Born (1908-01-06)January 6, 1908
Valdosta, Georgia
Died November 22, 1987(1987-11-22) (aged 79)
Ocala, Florida
Education University of Florida, B.A., M.A.
Occupation Swimming coach, promoter, teacher, movie consultant
Spouse(s) Margaret Jarmin August (1934-47)
Dot (1950-82)
Children Margaret Eileen (b. 1935)
Newton Hudson Lee (b. 1940)
Delee (b. 1951)

Newton A. Perry (January 6, 1908 – November 22, 1987) was an American swimmer, attraction promoter, educator and swimming coach.

Perry was born in Valdosta, Georgia in 1908. After living in Tampa for several years, he and his family moved to the Ocala, Florida area in 1922. His father was a railroad conductor, and Ocala represented the midpoint of his train route. Perry was happy to discover that he could swim in the clean, clear water at Silver Springs, and he would walk the six miles from Ocala to the springs. In order to earn pocket change, he started teaching local residents to swim for twenty-five cents per lesson. In 1924, Perry became Ocala High School's swim coach and star swimmer; he was only 16 years old at the time. He once swam 25 miles in seven hours, 28 minutes.

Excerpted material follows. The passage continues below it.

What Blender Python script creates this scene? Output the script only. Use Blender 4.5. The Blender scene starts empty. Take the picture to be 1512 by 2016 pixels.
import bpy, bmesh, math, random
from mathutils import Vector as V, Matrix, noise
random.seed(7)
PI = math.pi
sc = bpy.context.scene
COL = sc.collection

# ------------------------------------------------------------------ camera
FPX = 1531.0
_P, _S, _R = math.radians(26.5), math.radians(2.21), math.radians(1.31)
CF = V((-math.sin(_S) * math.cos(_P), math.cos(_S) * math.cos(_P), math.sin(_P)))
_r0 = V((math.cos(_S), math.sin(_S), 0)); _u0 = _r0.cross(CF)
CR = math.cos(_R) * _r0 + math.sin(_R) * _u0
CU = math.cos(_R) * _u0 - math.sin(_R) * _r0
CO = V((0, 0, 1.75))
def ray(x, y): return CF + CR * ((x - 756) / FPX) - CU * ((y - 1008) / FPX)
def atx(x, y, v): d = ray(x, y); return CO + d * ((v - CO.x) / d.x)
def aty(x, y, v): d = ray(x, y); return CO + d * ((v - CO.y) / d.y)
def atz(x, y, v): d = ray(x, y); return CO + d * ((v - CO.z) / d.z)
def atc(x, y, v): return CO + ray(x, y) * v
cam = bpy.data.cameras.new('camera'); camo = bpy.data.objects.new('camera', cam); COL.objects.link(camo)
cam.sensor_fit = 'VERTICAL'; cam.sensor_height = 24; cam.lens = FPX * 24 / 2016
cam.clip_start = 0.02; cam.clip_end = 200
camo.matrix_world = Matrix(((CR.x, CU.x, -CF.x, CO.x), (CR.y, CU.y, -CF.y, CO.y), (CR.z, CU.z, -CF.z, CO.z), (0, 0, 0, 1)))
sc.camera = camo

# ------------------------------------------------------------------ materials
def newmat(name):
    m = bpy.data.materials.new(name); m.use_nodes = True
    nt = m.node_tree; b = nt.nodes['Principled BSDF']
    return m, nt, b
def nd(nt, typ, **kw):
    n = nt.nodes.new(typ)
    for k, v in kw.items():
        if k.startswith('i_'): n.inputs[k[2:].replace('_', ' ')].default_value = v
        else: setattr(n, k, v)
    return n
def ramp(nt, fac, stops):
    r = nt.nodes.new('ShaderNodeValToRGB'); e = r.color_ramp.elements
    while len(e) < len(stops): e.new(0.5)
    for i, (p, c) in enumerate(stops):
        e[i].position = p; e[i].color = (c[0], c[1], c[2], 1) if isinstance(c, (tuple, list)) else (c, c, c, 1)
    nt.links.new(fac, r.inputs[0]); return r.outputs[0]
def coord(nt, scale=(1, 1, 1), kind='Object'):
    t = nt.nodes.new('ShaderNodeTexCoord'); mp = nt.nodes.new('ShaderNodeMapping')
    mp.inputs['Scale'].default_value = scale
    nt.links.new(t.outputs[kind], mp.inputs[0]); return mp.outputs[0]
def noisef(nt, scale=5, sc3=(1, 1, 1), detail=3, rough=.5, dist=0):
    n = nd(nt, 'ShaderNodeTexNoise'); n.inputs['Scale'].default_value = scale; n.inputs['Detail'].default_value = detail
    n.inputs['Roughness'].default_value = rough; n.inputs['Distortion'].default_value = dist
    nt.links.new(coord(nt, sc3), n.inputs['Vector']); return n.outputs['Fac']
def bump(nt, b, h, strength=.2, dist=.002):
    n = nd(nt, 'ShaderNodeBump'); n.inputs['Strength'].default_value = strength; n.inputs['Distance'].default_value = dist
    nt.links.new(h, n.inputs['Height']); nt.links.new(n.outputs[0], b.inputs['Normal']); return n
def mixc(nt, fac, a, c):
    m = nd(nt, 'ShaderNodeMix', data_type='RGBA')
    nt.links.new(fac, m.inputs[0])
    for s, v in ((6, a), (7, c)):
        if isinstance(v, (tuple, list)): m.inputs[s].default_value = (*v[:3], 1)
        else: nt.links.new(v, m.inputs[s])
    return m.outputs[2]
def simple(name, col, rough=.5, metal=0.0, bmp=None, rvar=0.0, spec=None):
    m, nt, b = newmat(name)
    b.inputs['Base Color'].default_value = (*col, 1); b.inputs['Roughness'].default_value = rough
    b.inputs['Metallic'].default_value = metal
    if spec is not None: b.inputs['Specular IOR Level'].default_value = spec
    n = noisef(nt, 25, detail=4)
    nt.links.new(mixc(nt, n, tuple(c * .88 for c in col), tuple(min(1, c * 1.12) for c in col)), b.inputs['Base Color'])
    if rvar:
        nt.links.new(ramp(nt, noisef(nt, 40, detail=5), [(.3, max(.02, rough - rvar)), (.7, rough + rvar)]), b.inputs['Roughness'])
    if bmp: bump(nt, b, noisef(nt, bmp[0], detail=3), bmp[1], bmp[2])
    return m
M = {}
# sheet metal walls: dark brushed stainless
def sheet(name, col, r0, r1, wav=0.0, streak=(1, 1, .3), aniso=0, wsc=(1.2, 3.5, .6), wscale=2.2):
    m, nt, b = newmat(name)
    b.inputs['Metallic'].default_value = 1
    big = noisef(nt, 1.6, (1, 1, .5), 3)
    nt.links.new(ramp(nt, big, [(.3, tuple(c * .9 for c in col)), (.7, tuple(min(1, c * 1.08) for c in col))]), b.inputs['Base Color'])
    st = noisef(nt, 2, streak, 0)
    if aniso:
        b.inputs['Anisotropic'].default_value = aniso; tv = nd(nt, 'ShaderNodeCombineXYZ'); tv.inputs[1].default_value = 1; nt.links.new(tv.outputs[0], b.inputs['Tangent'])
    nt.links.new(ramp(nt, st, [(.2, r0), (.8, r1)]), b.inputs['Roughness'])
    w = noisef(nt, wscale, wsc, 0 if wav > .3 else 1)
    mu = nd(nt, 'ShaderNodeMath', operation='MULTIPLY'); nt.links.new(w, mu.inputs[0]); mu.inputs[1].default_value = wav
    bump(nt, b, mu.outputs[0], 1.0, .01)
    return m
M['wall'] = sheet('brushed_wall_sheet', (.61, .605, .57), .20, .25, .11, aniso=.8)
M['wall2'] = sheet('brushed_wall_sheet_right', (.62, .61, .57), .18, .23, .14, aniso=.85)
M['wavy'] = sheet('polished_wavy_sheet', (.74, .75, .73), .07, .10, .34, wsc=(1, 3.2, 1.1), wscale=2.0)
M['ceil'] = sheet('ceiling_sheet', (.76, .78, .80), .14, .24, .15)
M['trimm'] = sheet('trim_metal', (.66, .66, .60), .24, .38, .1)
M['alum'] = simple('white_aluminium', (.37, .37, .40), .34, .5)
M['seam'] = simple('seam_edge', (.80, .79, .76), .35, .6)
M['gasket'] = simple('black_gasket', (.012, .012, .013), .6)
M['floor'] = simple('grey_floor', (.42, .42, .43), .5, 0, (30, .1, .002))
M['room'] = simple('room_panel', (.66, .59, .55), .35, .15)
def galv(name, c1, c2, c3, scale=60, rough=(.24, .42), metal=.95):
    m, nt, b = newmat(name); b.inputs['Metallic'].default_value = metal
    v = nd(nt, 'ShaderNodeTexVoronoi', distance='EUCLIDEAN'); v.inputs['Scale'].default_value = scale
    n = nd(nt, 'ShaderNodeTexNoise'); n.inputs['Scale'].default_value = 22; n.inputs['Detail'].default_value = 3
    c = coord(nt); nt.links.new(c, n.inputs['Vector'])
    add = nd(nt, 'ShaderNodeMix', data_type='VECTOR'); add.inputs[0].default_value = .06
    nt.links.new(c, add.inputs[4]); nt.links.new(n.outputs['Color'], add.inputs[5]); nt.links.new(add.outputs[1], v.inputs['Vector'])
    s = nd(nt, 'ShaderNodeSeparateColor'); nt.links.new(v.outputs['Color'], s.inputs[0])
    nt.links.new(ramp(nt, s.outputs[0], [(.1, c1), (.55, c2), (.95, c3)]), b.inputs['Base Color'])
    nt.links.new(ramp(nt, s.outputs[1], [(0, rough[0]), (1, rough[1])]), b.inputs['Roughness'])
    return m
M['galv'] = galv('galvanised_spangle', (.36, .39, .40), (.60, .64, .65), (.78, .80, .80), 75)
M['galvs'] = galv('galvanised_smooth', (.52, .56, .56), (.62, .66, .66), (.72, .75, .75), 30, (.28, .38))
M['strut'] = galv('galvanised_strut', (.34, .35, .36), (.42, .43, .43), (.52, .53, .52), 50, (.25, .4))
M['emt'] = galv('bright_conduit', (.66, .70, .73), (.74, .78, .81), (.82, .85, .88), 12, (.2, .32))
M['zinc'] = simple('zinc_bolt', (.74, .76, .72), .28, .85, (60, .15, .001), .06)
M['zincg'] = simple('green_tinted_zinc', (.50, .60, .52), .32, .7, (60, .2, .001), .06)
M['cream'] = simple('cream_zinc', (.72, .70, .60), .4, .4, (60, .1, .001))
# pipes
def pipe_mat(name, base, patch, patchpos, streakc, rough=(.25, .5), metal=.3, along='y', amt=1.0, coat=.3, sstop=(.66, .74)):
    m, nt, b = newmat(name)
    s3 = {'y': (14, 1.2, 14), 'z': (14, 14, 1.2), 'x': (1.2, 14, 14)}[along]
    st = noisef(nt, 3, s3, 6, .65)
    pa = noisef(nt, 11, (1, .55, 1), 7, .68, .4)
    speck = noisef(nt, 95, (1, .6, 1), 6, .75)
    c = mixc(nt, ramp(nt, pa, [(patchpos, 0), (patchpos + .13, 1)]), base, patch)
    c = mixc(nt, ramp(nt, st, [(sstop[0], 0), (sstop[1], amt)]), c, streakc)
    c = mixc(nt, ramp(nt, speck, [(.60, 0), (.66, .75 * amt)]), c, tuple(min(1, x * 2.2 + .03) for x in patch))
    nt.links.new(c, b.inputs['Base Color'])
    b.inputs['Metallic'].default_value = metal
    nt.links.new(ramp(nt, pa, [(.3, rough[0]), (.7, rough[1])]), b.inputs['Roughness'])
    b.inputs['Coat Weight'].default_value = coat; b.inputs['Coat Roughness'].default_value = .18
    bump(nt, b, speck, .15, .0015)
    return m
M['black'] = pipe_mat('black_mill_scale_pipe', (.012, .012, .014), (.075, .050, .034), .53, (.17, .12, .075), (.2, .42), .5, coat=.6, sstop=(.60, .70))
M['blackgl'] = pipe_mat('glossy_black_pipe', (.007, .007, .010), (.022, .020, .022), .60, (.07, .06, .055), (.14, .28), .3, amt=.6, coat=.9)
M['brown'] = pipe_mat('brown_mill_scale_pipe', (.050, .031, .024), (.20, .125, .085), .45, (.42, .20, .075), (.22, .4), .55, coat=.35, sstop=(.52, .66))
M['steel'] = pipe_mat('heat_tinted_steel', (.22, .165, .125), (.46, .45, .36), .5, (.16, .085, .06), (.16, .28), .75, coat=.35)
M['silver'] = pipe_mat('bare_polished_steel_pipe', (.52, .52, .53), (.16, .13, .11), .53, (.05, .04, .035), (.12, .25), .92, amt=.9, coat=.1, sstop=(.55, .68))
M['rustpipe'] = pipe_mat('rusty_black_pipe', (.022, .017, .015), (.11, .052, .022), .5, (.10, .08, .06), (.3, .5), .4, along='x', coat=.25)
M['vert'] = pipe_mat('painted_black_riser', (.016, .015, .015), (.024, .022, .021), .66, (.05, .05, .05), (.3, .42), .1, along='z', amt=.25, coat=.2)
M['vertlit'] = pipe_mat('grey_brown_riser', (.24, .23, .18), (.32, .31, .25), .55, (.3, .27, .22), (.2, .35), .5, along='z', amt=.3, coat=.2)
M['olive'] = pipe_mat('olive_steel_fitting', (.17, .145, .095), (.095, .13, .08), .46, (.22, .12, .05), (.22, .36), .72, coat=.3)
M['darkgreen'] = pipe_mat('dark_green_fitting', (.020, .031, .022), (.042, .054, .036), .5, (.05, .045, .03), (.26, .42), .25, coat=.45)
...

Perry attended the University of Florida in nearby Gainesville, and was a member of the Florida Gators swimming and diving team in 1933 and 1934. He graduated from the university with a bachelor's degree in education, and later returned to complete a master's degree in education in 1958.

Perry learned all he could about swimming, diving and life-guarding. When the American Red Cross published their aquatics safety manual during the 1920s, they selected Silver Springs to shoot the underwater photographs for their manuals. Perry served as the model in many of the Red Cross manual photographs.

Silver Springs in the 1920s and 1930s was not that well known and the attraction owners, Carl G. Ray, Sr. and W. M. "Shorty" Davidson, would invite journalists from all over the country to come visit their attraction. Perry and his sisters would put on swimming exhibitions both the water's surface and under it. Some of those snapshots would appear in newspapers in Atlanta, Washington, D.C., New York, Jacksonville, Tampa, and other large cities. Life magazine published several articles on Silver Springs and the Perry family.

Ray and Davidson invited American sportswriter and short movie producer, Grantland Rice, to vacation in the Ocala area and to be their guest on a tour of Silver Springs. While Rice was visiting the springs, he witnessed the aquatic abilities of Perry and was interested in what he saw. Rice set up his motion picture cameras to record the interesting footage of the swimmer both on the surface and under the surface of the water. Perry demonstrated his powerful freestyle up stream and then dove underwater to perform swimming backwards, somersaults, eating a banana, drinking a soda and other unusual underwater skills. He had stayed underwater for three minutes and 45 seconds.